Grossman will be remembered not only for his evocation of wartime Stalingrad and his accounts, both journalistic and fictional, of the Shoah. He has also left us one of the most vivid accounts of famine in world literature; his last major work, the unfinished novel, Everything Flows, includes an account of the 1932-33 terror famine in Ukraine. It is typical of Grossman that Anna, the sympathetic narrator of this chapter, is herself implicated, as a minor party official, in the implementation of measures that exacerbate the famine. We cannot help but identify with Anna and so we too feel guilty; Grossman does not allow the reader the luxury of indignation.
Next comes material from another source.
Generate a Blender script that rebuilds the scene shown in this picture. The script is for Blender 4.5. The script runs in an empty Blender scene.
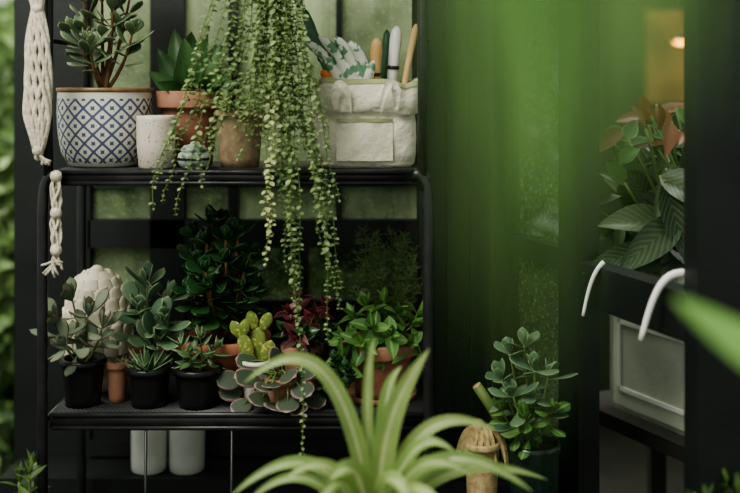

Everything Flows also includes an extraordinary mock trial: the reader is asked to pronounce judgement on four informers. The arguments Grossman gives to both prosecution and defence are lively and startling; as a reader, one is constantly changing one's mind.

Grossman is still not widely read in contemporary Russia. Nationalists cannot forgive him for a long meditation in Everything Flows on "the slave soul" of Russia. Many Russians have simply not yet had time to digest the vast amount of previously forbidden literature that was first published in the late 1980s. The Uzbek writer Hamid Ismailov, for example, has told me that he read so much during those years that he can no longer remember who wrote what. And then, after the collapse of communism, Russians were thrown into a world so unfamiliar and frightening that they had little time or energy to think about their Soviet past.
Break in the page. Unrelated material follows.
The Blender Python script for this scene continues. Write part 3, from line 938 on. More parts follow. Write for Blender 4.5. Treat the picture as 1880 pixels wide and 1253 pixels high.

But many other groups of readers are now being drawn to Grossman: Ukrainian émigrés, who value him for his writing about the terror famine; Jews, who value him for what he has written about the Shoah; people with an interest in the history of the second world war and the relationship between communism and fascism; journalists, who see him as an exemplary war correspondent. It is interesting that a recent European conference celebrating the centenary of Grossman's birth was held at a Catholic centre in Turin and that several of the writers, critics and journalists who most admire Grossman—Gillian Slovo, Martin Kettle and John Lloyd among others—are ex-Marxists. Both Catholics and Marxists tend to expect art not only to be a source of joy, but also to provide moral guidance and a greater understanding of reality.